Anyone for veterans' tennis?

The splendid weather for most of the tournament has been a boon and a blessing for everyone – except the BBC. Until Friday's rain arrived, theywere left with a scheduling nightmare. Most of the main matches finished so early on several occasions last week the Beeb had to fill their prime-time airspace with veterans' doubles. "I couldn't believe it," the former British No 1 John Lloyd says, "when I found myself on Centre Court at 6pm in the middle of the second week."

The Women's Tour has set up a "partners for success" scheme whereby former greats of the game lend support to up-and-coming players. According to WTA press officers, the "mentors", as they are known, are selected on the basis of their personal and professional talents.

"These women have demonstrated a commitment to excellence, integrity, success and leadership." The "protégés", meanwhile, must be under 19 and in the top 100 of the singles' rankings. In essence, this is a buddy system, where the seniors pass on their experience to the pups. So far, the plan has thrown up some interesting combinations. Tracy Austin, who won the US Open in 1979 and 1981, is paired with the 1999 Wimbledon semi-finalist Alexandra Stevenson. This year's finalist Justine Henin is seeking advice from French Open winner Virginia Ruzici while Mirjana Lucic, a former Wimbledon semi-finalist, is benefiting from the knowledge of Martina Navratilova. As for Katarina Srebotnik of Slovakia, she may have been knocked out in the first round of qualifying, but at least she has Gabriela Sabatini as mentor. Some people have all the luck.

The Prince and Princess of Belgium came to SW19 to support Justine Henin, and such is her appeal back home that the 19-year-old is expected to be granted an audience with King Albert II.
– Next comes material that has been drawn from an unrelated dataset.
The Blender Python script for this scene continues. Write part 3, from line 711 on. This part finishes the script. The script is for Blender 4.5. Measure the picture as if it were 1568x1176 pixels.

"If he is kind enough to invite me," she said, "then I will give him my racket." The francophile Belgian TV channel RTB were expecting to beat all previous viewing records with the Henin final. They were expecting up to 800,000 to watch. That may not sound high – 26 million Brits were glued to their sets for the England-Argentina World Cup match – but for a nation of just 10m, with fewer than four million French speakers, it isn't bad. "This is the height of the holidays," said a spokesman, "and the country is practically empty. It says everything about Justine's impact."